** START **
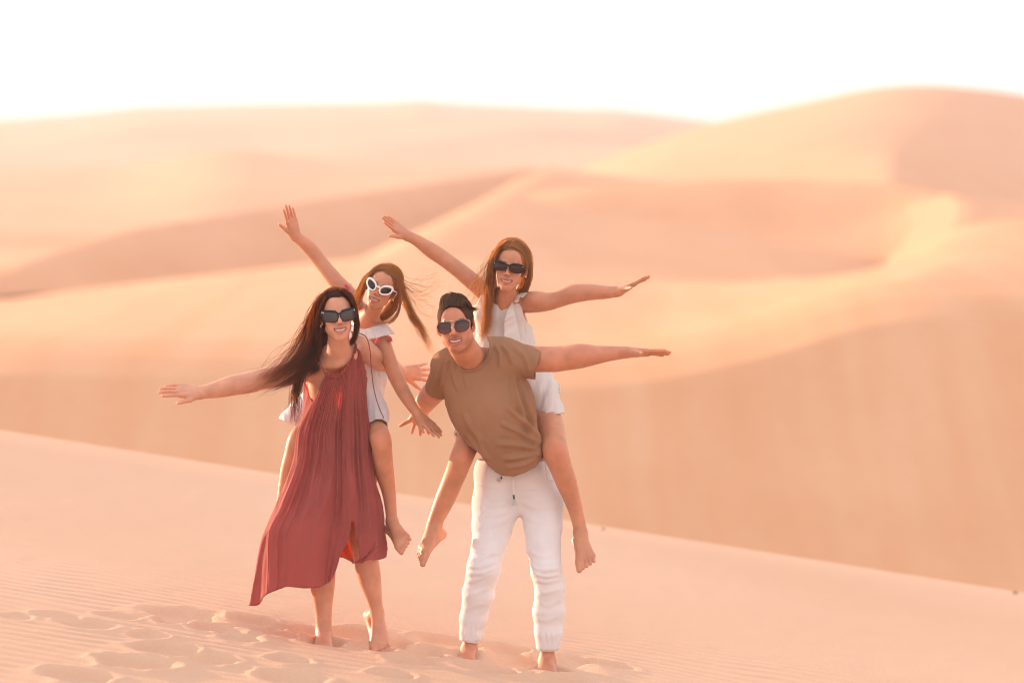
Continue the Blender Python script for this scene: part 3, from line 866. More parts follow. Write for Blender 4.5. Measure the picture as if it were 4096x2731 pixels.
limb(F, [(1990, 1960, 12.38, 58), (1955, 2190, 12.31, 44), (1934, 2275, 12.29, 40), (1905, 2420, 12.30, 34), (1882, 2540, 12.30, 26), (1878, 2600, 12.30, 26)])
limb(F, [(2140, 1960, 12.38, 58), (2176, 2190, 12.30, 44), (2190, 2290, 12.27, 40), (2196, 2440, 12.28, 36), (2190, 2570, 12.27, 27), (2188, 2640, 12.27, 28)])
foot(F, P(1876, 2600, 12.30), .032, P(1882, 2630, 12.35), .032, P(1860, 2664, 12.16), (1, .05, 0), .25, (-.15, -1, -.25))
foot(F, P(2188, 2645, 12.27), .033, P(2190, 2675, 12.32), .033, P(2184, 2712, 12.13), (-1, 0, 0), .25, (0, -1, -.25))
V, Q = F.mesh()
spots = [(t, .0095, NAIL) for t in tm1 + tm2]
T = skin_tint(V, MH, spots, male=True, mo=.027)
mesh_obj('body', V, Q, SKIN_M, M_root, col=T)
add_teeth(MH, M_root, mo=.027)

# ---- girl on the man's back
G2H = Head(2043, 1069, 12.38, .212, yaw=-8, pitch=2, roll=9)
G2_root = person(2030, 1600, 12.5, 'girl in black sunglasses and a white dress riding on the back of the man')
g2r, g2l = P(1628, 942, 12.46), P(2478, 1165, 12.36)
g2r_d, g2l_d = P(1533, 868, 12.40) - g2r, P(2597, 1107, 12.34) - g2l
F = body_field(G2H, [(g2r, g2r_d, .145), (g2l, g2l_d, .145)], ext([(1505, 860, 12.1), (2610, 2310, 12.65)]), [((2300, 2215, 12.08), (2385, 2305, 12.22)), ((1655, 2200, 12.1), (1715, 2270, 12.22))])
head_sdf(F, G2H, jaw=.80, nose=.85, fw=.92, mo=.025)
F.cone(G2H.w(0, .09, .25), P(2010, 1232, 12.49), .036, .042, .03)
F.ell(P(2015, 1330, 12.53), (.112, .078, .15), .05); F.ell(P(2025, 1560, 12.55), (.13, .10, .15), .06)
F.cone(P(1935, 1165, 12.51), P(2112, 1208, 12.48), .036, .038, .05)
limb(F, [(1935, 1162, 12.51, 34), (1880, 1117, 12.5, 31), (1825, 1072, 12.5, 29), (1765, 1028, 12.5, 27.5), (1720, 998, 12.49, 27), (1668, 962, 12.47, 20), (1628, 942, 12.46, 15.5)])
limb(F, [(2112, 1208, 12.48, 40), (2160, 1208, 12.46, 36), (2210, 1203, 12.45, 31), (2285, 1177, 12.43, 34), (2350, 1168, 12.41, 31), (2420, 1169, 12.38, 23.5), (2478, 1165, 12.36, 18)])
F.ell(P(2226, 1806, 12.125), (.024, .016, .030), .02); F.ell(P(1848, 1822, 12.165), (.022, .014, .028), .02)
F.ell(P(2138, 1196, 12.44), (.045, .034, .032), .025); F.ell(P(2300, 1162, 12.43), (.035, .026, .020), .02)
tg3 = hand(F, g2r, g2r_d, np.array([.32, -.66, .68]), 1, .146, spread=3, curl=(-4, 3, 2), thumb=(26, 8))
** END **
#### [WHAT YOU NEED TO DO]
Copy out each line exactly, without the pictures.

#### [EXERCISE SOLUTION]
Continue the Blender Python script for this scene: part 3, from line 866. More parts follow. Write for Blender 4.5. Measure the picture as if it were 4096x2731 pixels.
limb(F, [(1990, 1960, 12.38, 58), (1955, 2190, 12.31, 44), (1934, 2275, 12.29, 40), (1905, 2420, 12.30, 34), (1882, 2540, 12.30, 26), (1878, 2600, 12.30, 26)])
limb(F, [(2140, 1960, 12.38, 58), (2176, 2190, 12.30, 44), (2190, 2290, 12.27, 40), (2196, 2440, 12.28, 36), (2190, 2570, 12.27, 27), (2188, 2640, 12.27, 28)])
foot(F, P(1876, 2600, 12.30), .032, P(1882, 2630, 12.35), .032, P(1860, 2664, 12.16), (1, .05, 0), .25, (-.15, -1, -.25))
foot(F, P(2188, 2645, 12.27), .033, P(2190, 2675, 12.32), .033, P(2184, 2712, 12.13), (-1, 0, 0), .25, (0, -1, -.25))
V, Q = F.mesh()
spots = [(t, .0095, NAIL) for t in tm1 + tm2]
T = skin_tint(V, MH, spots, male=True, mo=.027)
mesh_obj('body', V, Q, SKIN_M, M_root, col=T)
add_teeth(MH, M_root, mo=.027)

# ---- girl on the man's back
G2H = Head(2043, 1069, 12.38, .212, yaw=-8, pitch=2, roll=9)
G2_root = person(2030, 1600, 12.5, 'girl in black sunglasses and a white dress riding on the back of the man')
g2r, g2l = P(1628, 942, 12.46), P(2478, 1165, 12.36)
g2r_d, g2l_d = P(1533, 868, 12.40) - g2r, P(2597, 1107, 12.34) - g2l
F = body_field(G2H, [(g2r, g2r_d, .145), (g2l, g2l_d, .145)], ext([(1505, 860, 12.1), (2610, 2310, 12.65)]), [((2300, 2215, 12.08), (2385, 2305, 12.22)), ((1655, 2200, 12.1), (1715, 2270, 12.22))])
head_sdf(F, G2H, jaw=.80, nose=.85, fw=.92, mo=.025)
F.cone(G2H.w(0, .09, .25), P(2010, 1232, 12.49), .036, .042, .03)
F.ell(P(2015, 1330, 12.53), (.112, .078, .15), .05); F.ell(P(2025, 1560, 12.55), (.13, .10, .15), .06)
F.cone(P(1935, 1165, 12.51), P(2112, 1208, 12.48), .036, .038, .05)
limb(F, [(1935, 1162, 12.51, 34), (1880, 1117, 12.5, 31), (1825, 1072, 12.5, 29), (1765, 1028, 12.5, 27.5), (1720, 998, 12.49, 27), (1668, 962, 12.47, 20), (1628, 942, 12.46, 15.5)])
limb(F, [(2112, 1208, 12.48, 40), (2160, 1208, 12.46, 36), (2210, 1203, 12.45, 31), (2285, 1177, 12.43, 34), (2350, 1168, 12.41, 31), (2420, 1169, 12.38, 23.5), (2478, 1165, 12.36, 18)])
F.ell(P(2226, 1806, 12.125), (.024, .016, .030), .02); F.ell(P(1848, 1822, 12.165), (.022, .014, .028), .02)
F.ell(P(2138, 1196, 12.44), (.045, .034, .032), .025); F.ell(P(2300, 1162, 12.43), (.035, .026, .020), .02)
tg3 = hand(F, g2r, g2r_d, np.array([.32, -.66, .68]), 1, .146, spread=3, curl=(-4, 3, 2), thumb=(26, 8))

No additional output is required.